[Data shown]
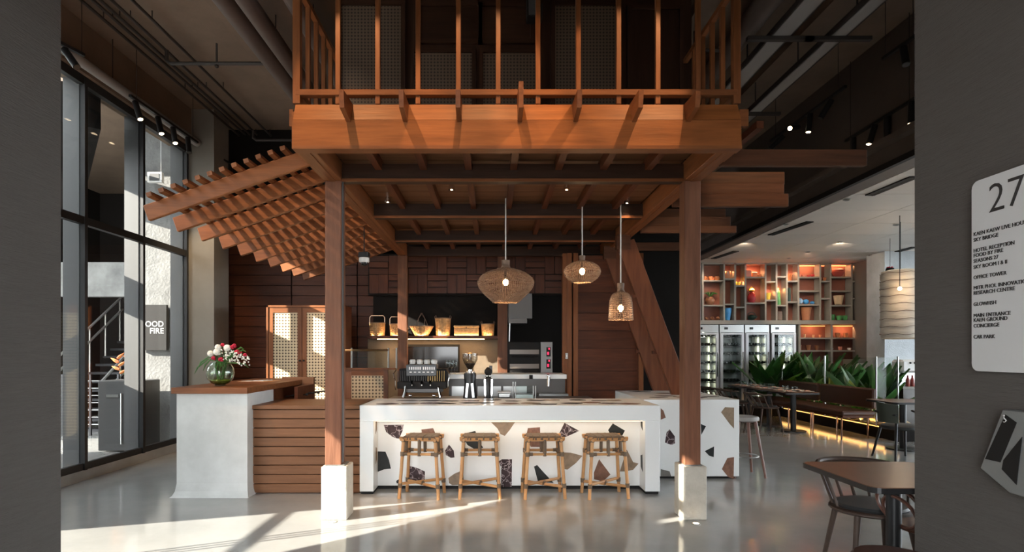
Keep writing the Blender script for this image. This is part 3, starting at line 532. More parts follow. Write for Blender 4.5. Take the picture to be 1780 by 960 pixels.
chips(bar, YP2, [(0, [(268,236),(408,234),(398,280),(375,334),(330,320),(285,285)]), (1, [(530,268),(612,258),(638,320),(620,345),(540,340)]), (2, [(808,300),(905,278),(925,340),(960,395),(900,405),(850,375)]),
 (3, [(1015,218),(1180,218),(1145,270),(1110,312),(1080,300),(1060,262)]), (1, [(1270,258),(1355,252),(1358,390),(1290,388),(1260,310)]), (2, [(225,420),(280,422),(305,480),(318,540),(270,545),(225,563)]),
 (0, [(445,520),(500,535),(555,560),(553,635),(440,625),(436,560)]), (2, [(355,625),(395,600),(398,642),(358,642)]), (0, [(695,415),(722,372),(755,415),(760,462),(735,465),(700,445)]), (3, [(718,605),(760,575),(820,550),(825,650),(745,655),(722,640)]),
 (0, [(1065,490),(1090,475),(1160,475),(1158,665),(1085,668),(1085,530)]), (2, [(1313,525),(1335,515),(1375,560),(1450,640),(1340,630)])], 600, 680, 4)
chips(bar, YP2, [(0, [(262,355),(300,278),(340,300),(395,330),(340,355),(285,378)]), (2, [(580,325),(610,282),(688,328),(665,370),(600,365)]), (3, [(292,468),(340,470),(415,490),(375,535),(320,578),(290,575)]), (1, [(488,600),(522,512),(595,610),(545,655),(490,640)]), (3, [(655,590),(700,450),(740,530),(775,540),(740,580),(690,590)])], 900, 660, 3.693)
def topchips(parent, x0, x1, y0, y1, n, z):
    for k in range(n):
        cx = x0+(x1-x0)*(k+.5)/n+random.uniform(-.04, .04); cy = random.uniform(y0, y1); m = random.randint(5, 7); a0 = random.random()*6
        ps = [(cx+random.uniform(.08, .16)*math.cos(a0+2*PI*i/m), cy+random.uniform(.05, .11)*math.sin(a0+2*PI*i/m), z-.003) for i in range(m)]
        MB().prism(ps, (0, 0, .005)).build('stone_chip', stone[random.choice((0, 1, 2, 2, 3, 4))], parent)
topchips(bar, BL+.15, BR-.15, YB+.14, 6.42, 13, BT); topchips(bar, BL+.3, BR-.2, 6.58, 6.82, 11, BT)
for xx, zz in ((BL+.1455, .62), (BL+.1455, .30), (BR-.1555, .66), (BR-.1555, .22)): MB().prism([(xx-.002, YB+.10, zz), (xx-.002, YB+.17, zz+.04), (xx-.002, YB+.18, zz+.16), (xx-.002, YB+.11, zz+.18)], (.004, 0, 0)).build('stone_chip', stone[2 if xx > 0 else 3], bar)
isl = thing('bar_island', (2.35, 7.5, 0), 'white rear island counter with stone chips right of the bar', 'bar counter')
MB().box(1.79, 2.92, 6.79, 8.35, .03, BT).build('body', M['white'], isl, bevel=.004); MB().box(1.81, 2.90, 6.82, 8.3, 0, .03).build('plinth', M['blackm'], isl)
chips(isl, 6.79, [(1, [(918,185),(935,200),(950,245),(918,258)]), (0, [(945,405),(955,340),(975,320),(1008,365),(1010,410),(985,420)]), (2, [(1175,285),(1208,300),(1178,355)]), (2, [(1200,460),(1260,430),(1258,498),(1230,490)]), (3, [(1305,210),(1330,178),(1388,180),(1388,315),(1360,285)]), (1, [(1310,575),(1345,505),(1388,498),(1385,640),(1350,625)]), (4, [(918,575),(975,590),(985,622),(918,622)])], 900, 660, 3.693)
topchips(isl, 1.95, 2.8, 6.95, 7.4, 5, BT); topchips(isl, 1.95, 2.8, 7.5, 8.2, 5, BT)
# timber clad section between desk and bar
cl = thing('clad_counter', (-1.97, 6.4, 0), 'counter front of horizontal brown boards between concrete desk and bar', 'counter')
for k in range(9): MB().box(-2.56, BL-.01, 6.09+.004*(k % 2), 6.13, .008+k*.0985, .0985*(k+1)).build('board', M['clad'], cl, bevel=.003)
MB().box(-2.56, BL-.01, 6.07, 6.9, .895, .935).build('counter_top', M['clad'], cl, bevel=.003); MB().box(-2.55, BL-.02, 6.13, 6.85, 0, .89).build('carcass', M['dark'], cl)
# concrete reception desk
ds = thing('concrete_desk', (-2.88, 6.3, 0), 'pale concrete reception desk with thick brown timber top', 'desk')
x0, x1 = X(307, 5.95), X(430, 5.95)
prof = [(0, .05), (.02, .03), (.06, .012), (.14, 0), (1.07, 0)]
b = MB(); vs_ = []
for z, fl in prof: vs_.append([(x0-fl, 5.95-fl, z), (x1+fl*.6, 5.95-fl, z), (x1+fl*.6, 6.66, z), (x0-fl, 6.66, z)])
fs_ = [(3, 2, 1, 0)]+[(i*4+k, i*4+(k+1) % 4, i*4+4+(k+1) % 4, i*4+4+k) for i in range(4) for k in range(4)]+[(16, 17, 18, 19)]
b.add([p for r_ in vs_ for p in r_], fs_).build('body', M['conc'], ds)
MB().box(x0-.03, x1+.02, 5.9, 8.0, 1.07, 1.134).build('desk_top', M['tx'], ds, bevel=.003); MB().box(x0+.05, x1-.02, 6.66, 7.95, 0, 1.07).build('rear_body', M['dx'], ds)
pn = thing('guest_book', W(455, 664, 7.0), 'open white papers lying on the timber desk top', 'papers'); c = Vector((X(452, 7.2), 7.2, 1.136))
for k in range(2): MB().beam(c+Vector((-.13+k*.15, -.1, .006*k)), c+Vector((-.10+k*.15, .12, .006*k)), .13, .008).build('sheet', M['porc'], pn)
MB().box(c.x-.22, c.x+.2, c.y-.14, c.y+.16, 1.1345, 1.137).build('folder', M['rattan'], pn)
cb = thing('service_cabinet', (-2.1, 7.6, 0), 'low brown service cabinet with black tools behind the desk', 'cabinet')
MB().box(X(490, 7.6), X(545, 7.6), 7.6, 7.66, .3, Z(656, 7.6)).build('back_panel', M['clad'], cb); MB().box(X(545, 7.6)-.04, X(545, 7.6), 6.98, 7.6, .3, Z(668, 7.6)).build('side_panel', M['dx'], cb); MB().box(X(490, 7.6), X(545, 7.6)-.04, 6.98, 7.6, 0, .93).build('carcass', M['dx'], cb)
for k in range(4):
    a = Vector((-2.62+.1*k, 7.1+.12*k, .945+.012*k)); t = MB().tube([a, a+Vector((.28, .1+.03*k, .02))], .008, 6).ball(a+Vector((.3, .11+.03*k, .022)), .02, 8).build('serving_spoon', M['black'])
    tag(t, ['black serving spoon nearest the desk corner', 'second black serving spoon on the service cabinet', 'third black serving spoon on the service cabinet', 'rearmost black serving spoon on the service cabinet'][k], 'utensil', 'black spoons')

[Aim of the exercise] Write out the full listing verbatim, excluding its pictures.

[Answer to the exercise]
Keep writing the Blender script for this image. This is part 3, starting at line 532. More parts follow. Write for Blender 4.5. Take the picture to be 1780 by 960 pixels.
chips(bar, YP2, [(0, [(268,236),(408,234),(398,280),(375,334),(330,320),(285,285)]), (1, [(530,268),(612,258),(638,320),(620,345),(540,340)]), (2, [(808,300),(905,278),(925,340),(960,395),(900,405),(850,375)]),
 (3, [(1015,218),(1180,218),(1145,270),(1110,312),(1080,300),(1060,262)]), (1, [(1270,258),(1355,252),(1358,390),(1290,388),(1260,310)]), (2, [(225,420),(280,422),(305,480),(318,540),(270,545),(225,563)]),
 (0, [(445,520),(500,535),(555,560),(553,635),(440,625),(436,560)]), (2, [(355,625),(395,600),(398,642),(358,642)]), (0, [(695,415),(722,372),(755,415),(760,462),(735,465),(700,445)]), (3, [(718,605),(760,575),(820,550),(825,650),(745,655),(722,640)]),
 (0, [(1065,490),(1090,475),(1160,475),(1158,665),(1085,668),(1085,530)]), (2, [(1313,525),(1335,515),(1375,560),(1450,640),(1340,630)])], 600, 680, 4)
chips(bar, YP2, [(0, [(262,355),(300,278),(340,300),(395,330),(340,355),(285,378)]), (2, [(580,325),(610,282),(688,328),(665,370),(600,365)]), (3, [(292,468),(340,470),(415,490),(375,535),(320,578),(290,575)]), (1, [(488,600),(522,512),(595,610),(545,655),(490,640)]), (3, [(655,590),(700,450),(740,530),(775,540),(740,580),(690,590)])], 900, 660, 3.693)
def topchips(parent, x0, x1, y0, y1, n, z):
    for k in range(n):
        cx = x0+(x1-x0)*(k+.5)/n+random.uniform(-.04, .04); cy = random.uniform(y0, y1); m = random.randint(5, 7); a0 = random.random()*6
        ps = [(cx+random.uniform(.08, .16)*math.cos(a0+2*PI*i/m), cy+random.uniform(.05, .11)*math.sin(a0+2*PI*i/m), z-.003) for i in range(m)]
        MB().prism(ps, (0, 0, .005)).build('stone_chip', stone[random.choice((0, 1, 2, 2, 3, 4))], parent)
topchips(bar, BL+.15, BR-.15, YB+.14, 6.42, 13, BT); topchips(bar, BL+.3, BR-.2, 6.58, 6.82, 11, BT)
for xx, zz in ((BL+.1455, .62), (BL+.1455, .30), (BR-.1555, .66), (BR-.1555, .22)): MB().prism([(xx-.002, YB+.10, zz), (xx-.002, YB+.17, zz+.04), (xx-.002, YB+.18, zz+.16), (xx-.002, YB+.11, zz+.18)], (.004, 0, 0)).build('stone_chip', stone[2 if xx > 0 else 3], bar)
isl = thing('bar_island', (2.35, 7.5, 0), 'white rear island counter with stone chips right of the bar', 'bar counter')
MB().box(1.79, 2.92, 6.79, 8.35, .03, BT).build('body', M['white'], isl, bevel=.004); MB().box(1.81, 2.90, 6.82, 8.3, 0, .03).build('plinth', M['blackm'], isl)
chips(isl, 6.79, [(1, [(918,185),(935,200),(950,245),(918,258)]), (0, [(945,405),(955,340),(975,320),(1008,365),(1010,410),(985,420)]), (2, [(1175,285),(1208,300),(1178,355)]), (2, [(1200,460),(1260,430),(1258,498),(1230,490)]), (3, [(1305,210),(1330,178),(1388,180),(1388,315),(1360,285)]), (1, [(1310,575),(1345,505),(1388,498),(1385,640),(1350,625)]), (4, [(918,575),(975,590),(985,622),(918,622)])], 900, 660, 3.693)
topchips(isl, 1.95, 2.8, 6.95, 7.4, 5, BT); topchips(isl, 1.95, 2.8, 7.5, 8.2, 5, BT)
# timber clad section between desk and bar
cl = thing('clad_counter', (-1.97, 6.4, 0), 'counter front of horizontal brown boards between concrete desk and bar', 'counter')
for k in range(9): MB().box(-2.56, BL-.01, 6.09+.004*(k % 2), 6.13, .008+k*.0985, .0985*(k+1)).build('board', M['clad'], cl, bevel=.003)
MB().box(-2.56, BL-.01, 6.07, 6.9, .895, .935).build('counter_top', M['clad'], cl, bevel=.003); MB().box(-2.55, BL-.02, 6.13, 6.85, 0, .89).build('carcass', M['dark'], cl)
# concrete reception desk
ds = thing('concrete_desk', (-2.88, 6.3, 0), 'pale concrete reception desk with thick brown timber top', 'desk')
x0, x1 = X(307, 5.95), X(430, 5.95)
prof = [(0, .05), (.02, .03), (.06, .012), (.14, 0), (1.07, 0)]
b = MB(); vs_ = []
for z, fl in prof: vs_.append([(x0-fl, 5.95-fl, z), (x1+fl*.6, 5.95-fl, z), (x1+fl*.6, 6.66, z), (x0-fl, 6.66, z)])
fs_ = [(3, 2, 1, 0)]+[(i*4+k, i*4+(k+1) % 4, i*4+4+(k+1) % 4, i*4+4+k) for i in range(4) for k in range(4)]+[(16, 17, 18, 19)]
b.add([p for r_ in vs_ for p in r_], fs_).build('body', M['conc'], ds)
MB().box(x0-.03, x1+.02, 5.9, 8.0, 1.07, 1.134).build('desk_top', M['tx'], ds, bevel=.003); MB().box(x0+.05, x1-.02, 6.66, 7.95, 0, 1.07).build('rear_body', M['dx'], ds)
pn = thing('guest_book', W(455, 664, 7.0), 'open white papers lying on the timber desk top', 'papers'); c = Vector((X(452, 7.2), 7.2, 1.136))
for k in range(2): MB().beam(c+Vector((-.13+k*.15, -.1, .006*k)), c+Vector((-.10+k*.15, .12, .006*k)), .13, .008).build('sheet', M['porc'], pn)
MB().box(c.x-.22, c.x+.2, c.y-.14, c.y+.16, 1.1345, 1.137).build('folder', M['rattan'], pn)
cb = thing('service_cabinet', (-2.1, 7.6, 0), 'low brown service cabinet with black tools behind the desk', 'cabinet')
MB().box(X(490, 7.6), X(545, 7.6), 7.6, 7.66, .3, Z(656, 7.6)).build('back_panel', M['clad'], cb); MB().box(X(545, 7.6)-.04, X(545, 7.6), 6.98, 7.6, .3, Z(668, 7.6)).build('side_panel', M['dx'], cb); MB().box(X(490, 7.6), X(545, 7.6)-.04, 6.98, 7.6, 0, .93).build('carcass', M['dx'], cb)
for k in range(4):
    a = Vector((-2.62+.1*k, 7.1+.12*k, .945+.012*k)); t = MB().tube([a, a+Vector((.28, .1+.03*k, .02))], .008, 6).ball(a+Vector((.3, .11+.03*k, .022)), .02, 8).build('serving_spoon', M['black'])
    tag(t, ['black serving spoon nearest the desk corner', 'second black serving spoon on the service cabinet', 'third black serving spoon on the service cabinet', 'rearmost black serving spoon on the service cabinet'][k], 'utensil', 'black spoons')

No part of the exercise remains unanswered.